Recuerdo ahora a ese pobre desgraciado de dieciséis años, el norteamericano Jeff Weise, que, en marzo pasado, asesinó a sus abuelos y a otras siete personas de su escuela, antes de suicidarse. Weise era indígena y vivía en una reserva india chipeua, pero en los foros de Internet decía que por sus venas corría un poco de sangre alemana, irlandesa y franco-canadiense, y se definía como "nazi-indígena", una fórmula inusual y trágicamente estrafalaria que demuestra hasta qué punto ese chico necesitaba seguridades, poner etiquetas a su confusión y crearse una identidad rotunda y sin sombras. Todos necesitamos decirnos que somos algo.

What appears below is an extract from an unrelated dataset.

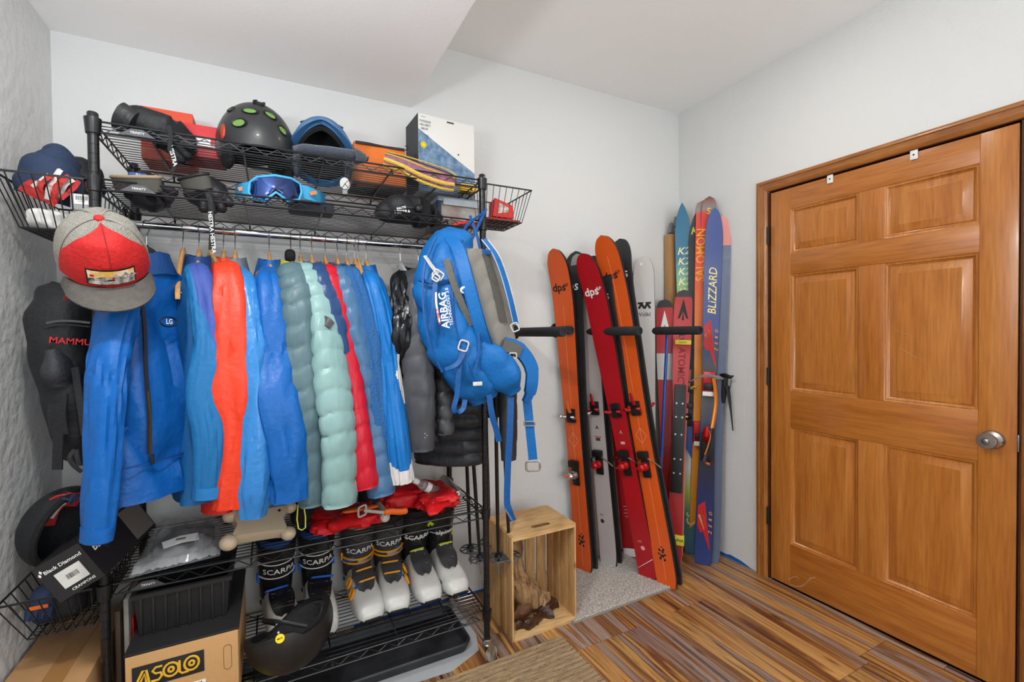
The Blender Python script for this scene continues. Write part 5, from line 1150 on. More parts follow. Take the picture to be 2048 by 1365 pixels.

Y recuerdo también el reciente y patético ejemplo de Enric Marco, el ex presidente de una asociación de españoles en Mauthausen, ese abuelo de 84 años que, haciendo un daño bárbaro a una causa justísima, fingió durante años haber estado prisionero en un campo nazi y fue contando sus sufrimientos por doquier. Sufrimientos todos ellos reales, sí, pero de otras personas. He aquí un caso de hipertrofia de identidad: por afán de protagonismo, o porque de ese modo sus denuncias eran más eficaces, como él mismo dijo intentando justificarse, o porque necesitó ser alguien, como Weise, se construyó una historia personal con fragmentos de los relatos colectivos.
Pero el caso más alucinante de identidad ficticia acaba de salir en los periódicos. Se trata de Frédéric Bourdin, un francés de 31 años que lleva toda su vida haciéndose pasar por otras personas. En concreto, simula ser un niño perdido y necesitado de ayuda. La última vez fue en Pau, Francia, hace un par de meses: aparentó ser un huérfano español de 15 años, y lo hizo tan bien, pese a su edad, que le acogieron en un centro de menores y le apuntaron en un colegio, a cuyas clases iba. Pobre tipo: ya ha estado en la cárcel con anterioridad, por fingir ser el hijo perdido de una familia (la madre y el hermano se tragaron el cuento). Bourdin, hijo de padre desconocido, ha debido de tener una infancia muy triste. Se me ocurre que el éxito de sus mentiras tal vez radique en que, en el fondo, son verdades. Muy dentro de sí mismo, en el relato de su identidad, Frédéric Bourdin es un niño eterno.